* START *
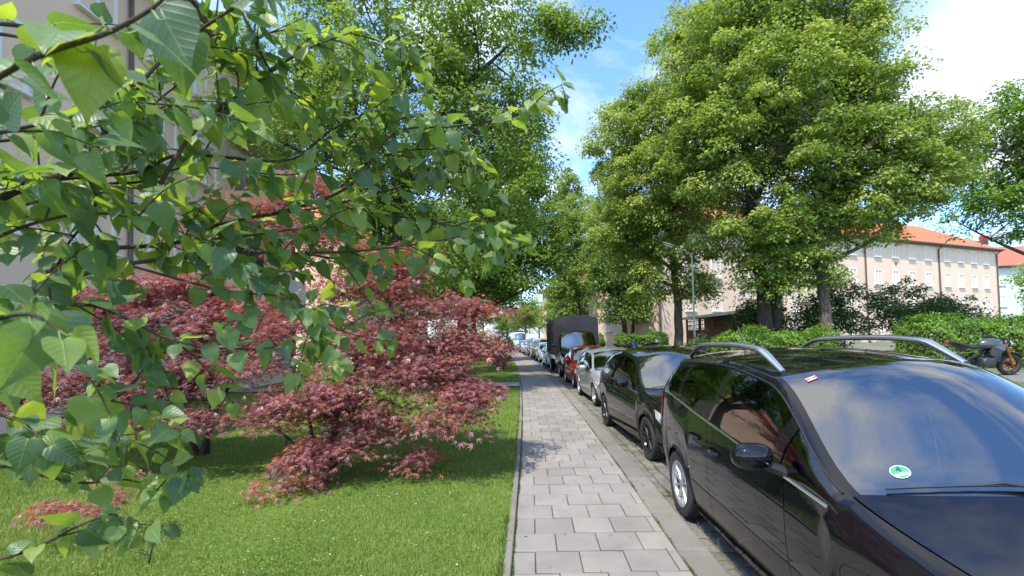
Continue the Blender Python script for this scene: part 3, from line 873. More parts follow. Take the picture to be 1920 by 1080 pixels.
# younger trees further along the right side
b = (9.3, 38.0, verge_z(9.3, 38))
tree('street_tree', 'mid green tree with dark twin stems behind the parked motor scooters', b, None, 0.24,
     [(-0.5, 0, 6.2, 2.7, 2.5, 3.8), (-1.8, 0, 9.0, 2.2, 2.2, 3.3), (0.8, 0, 4.6, 2.0, 2.0, 2.1), (1.2, 0, 9.6, 2, 2, 3.0), (-1.0, 0, 12.2, 1.7, 1.8, 2.4)], 300, 0.85, 130, 0.24, M['leaf_linden_far'], M['bark_dark'], 25, limbs=10,
     stems=[[(0, 0, 0), (-0.3, 0, 3), (-0.8, 0, 8), (-1, 0, 12)], [(0.3, 0.3, 0), (0.7, 0.2, 3), (1.2, 0, 8)]])
b = (7.0, 45.0, verge_z(9, 45))
tree('street_tree', 'slim street tree with leaning stem rising behind the black truck', b, [(0, 0, 0), (-0.3, 0, 3), (-0.9, 0, 7), (-1.0, 0, 14)], 0.2,
     [(-1.2, 0, 7.2, 2.6, 2.4, 2.6), (-0.8, 0, 12, 2.6, 2.4, 4.2), (-1.6, 0, 15.6, 1.6, 1.7, 2.2), (-2.8, 0, 10.2, 1.5, 1.6, 2.4), (-2.6, 0, 6.2, 1.6, 1.7, 1.3), (0.5, 0, 8.6, 1.5, 1.6, 2)], 330, 0.85, 110, 0.24, M['leaf_linden_far'], M['bark_dark'], 26, limbs=8)
random.seed(3)
far = [(7.3, 54, 9.5, 'leaf_linden_far', 'light green tree above the roofs behind the black truck'), (6.6, 63, 9.0, 'leaf_pale', 'pale green tree standing directly above the silver car at the bend'), (8.4, 80, 10.5, 'leaf_linden_far', 'tall distant tree behind the peach coloured house'),
       (2.6, 93, 10.0, 'leaf_pale', 'pale round tree closing the far end of the street'), (-5.5, 88, 12.0, 'leaf_walnut', 'distant tree overhanging the far end of the lawn'),
       (-1.2, 108, 8.5, 'leaf_walnut', 'low dense tree hiding the white house at the street end'), (6.0, 105, 11.0, 'leaf_linden_far', 'farthest hazy tree between the street end and the houses')]
for i, (x, y, h, mt, lb) in enumerate(far):
    b = (x, y, float(rise(y)) + 0.1)
    tree('street_tree', lb, b, [(0, 0, 0), (0.1, 0, h*.4), (0.1, 0, h*.8)], 0.2,
         [(0, 0, h*.62, h*.3, h*.28, h*.34), (-h*.14, 0, h*.45, h*.2, h*.2, h*.16), (h*.16, 0, h*.5, h*.2, h*.2, h*.18)], 120, h*.1, 70, 0.3, M[mt], M['bark_dark'], 40+i, limbs=7, group='distant street trees')
b = (64, 76, 1.0)
tree('garden_tree', 'airy yellowish tree showing above the ridge of the orange roof', b, [(0, 0, 0), (0, 0, 9), (0, 0, 16)], 0.35,
     [(-3, 0, 16.5, 2.6, 2.5, 2.4), (3.6, 0, 15.6, 4.0, 3, 3.2), (8.0, 0, 14.2, 2.6, 2.5, 2.2), (1, 0, 12, 4, 3, 2.5)], 120, 1.1, 42, 0.34, M['leaf_pale'], M['bark_grey'], 31, limbs=10)
b = (39.5, 34.0, 0.7)
tree('garden_tree', 'leafy shrub tree at the right edge in front of the mint green house', b, [(0, 0, 0), (0, 0, 3), (0, 0, 5)], 0.2,
     [(0, 0, 4.6, 2.4, 2.4, 1.8), (1.5, 0, 3.0, 2.5, 2.4, 1.6), (-0.8, 0, 2.4, 1.5, 1.6, 1.5)], 110, 0.7, 80, 0.2, M['leaf_linden_far'], M['bark_grey'], 32, limbs=6)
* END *
EXERCISE OBJECTIVE: Reproduce each line exactly, please, except for any pictures.

ANSWER TO THIS EXERCISE:
Continue the Blender Python script for this scene: part 3, from line 873. More parts follow. Take the picture to be 1920 by 1080 pixels.
# younger trees further along the right side
b = (9.3, 38.0, verge_z(9.3, 38))
tree('street_tree', 'mid green tree with dark twin stems behind the parked motor scooters', b, None, 0.24,
     [(-0.5, 0, 6.2, 2.7, 2.5, 3.8), (-1.8, 0, 9.0, 2.2, 2.2, 3.3), (0.8, 0, 4.6, 2.0, 2.0, 2.1), (1.2, 0, 9.6, 2, 2, 3.0), (-1.0, 0, 12.2, 1.7, 1.8, 2.4)], 300, 0.85, 130, 0.24, M['leaf_linden_far'], M['bark_dark'], 25, limbs=10,
     stems=[[(0, 0, 0), (-0.3, 0, 3), (-0.8, 0, 8), (-1, 0, 12)], [(0.3, 0.3, 0), (0.7, 0.2, 3), (1.2, 0, 8)]])
b = (7.0, 45.0, verge_z(9, 45))
tree('street_tree', 'slim street tree with leaning stem rising behind the black truck', b, [(0, 0, 0), (-0.3, 0, 3), (-0.9, 0, 7), (-1.0, 0, 14)], 0.2,
     [(-1.2, 0, 7.2, 2.6, 2.4, 2.6), (-0.8, 0, 12, 2.6, 2.4, 4.2), (-1.6, 0, 15.6, 1.6, 1.7, 2.2), (-2.8, 0, 10.2, 1.5, 1.6, 2.4), (-2.6, 0, 6.2, 1.6, 1.7, 1.3), (0.5, 0, 8.6, 1.5, 1.6, 2)], 330, 0.85, 110, 0.24, M['leaf_linden_far'], M['bark_dark'], 26, limbs=8)
random.seed(3)
far = [(7.3, 54, 9.5, 'leaf_linden_far', 'light green tree above the roofs behind the black truck'), (6.6, 63, 9.0, 'leaf_pale', 'pale green tree standing directly above the silver car at the bend'), (8.4, 80, 10.5, 'leaf_linden_far', 'tall distant tree behind the peach coloured house'),
       (2.6, 93, 10.0, 'leaf_pale', 'pale round tree closing the far end of the street'), (-5.5, 88, 12.0, 'leaf_walnut', 'distant tree overhanging the far end of the lawn'),
       (-1.2, 108, 8.5, 'leaf_walnut', 'low dense tree hiding the white house at the street end'), (6.0, 105, 11.0, 'leaf_linden_far', 'farthest hazy tree between the street end and the houses')]
for i, (x, y, h, mt, lb) in enumerate(far):
    b = (x, y, float(rise(y)) + 0.1)
    tree('street_tree', lb, b, [(0, 0, 0), (0.1, 0, h*.4), (0.1, 0, h*.8)], 0.2,
         [(0, 0, h*.62, h*.3, h*.28, h*.34), (-h*.14, 0, h*.45, h*.2, h*.2, h*.16), (h*.16, 0, h*.5, h*.2, h*.2, h*.18)], 120, h*.1, 70, 0.3, M[mt], M['bark_dark'], 40+i, limbs=7, group='distant street trees')
b = (64, 76, 1.0)
tree('garden_tree', 'airy yellowish tree showing above the ridge of the orange roof', b, [(0, 0, 0), (0, 0, 9), (0, 0, 16)], 0.35,
     [(-3, 0, 16.5, 2.6, 2.5, 2.4), (3.6, 0, 15.6, 4.0, 3, 3.2), (8.0, 0, 14.2, 2.6, 2.5, 2.2), (1, 0, 12, 4, 3, 2.5)], 120, 1.1, 42, 0.34, M['leaf_pale'], M['bark_grey'], 31, limbs=10)
b = (39.5, 34.0, 0.7)
tree('garden_tree', 'leafy shrub tree at the right edge in front of the mint green house', b, [(0, 0, 0), (0, 0, 3), (0, 0, 5)], 0.2,
     [(0, 0, 4.6, 2.4, 2.4, 1.8), (1.5, 0, 3.0, 2.5, 2.4, 1.6), (-0.8, 0, 2.4, 1.5, 1.6, 1.5)], 110, 0.7, 80, 0.2, M['leaf_linden_far'], M['bark_grey'], 32, limbs=6)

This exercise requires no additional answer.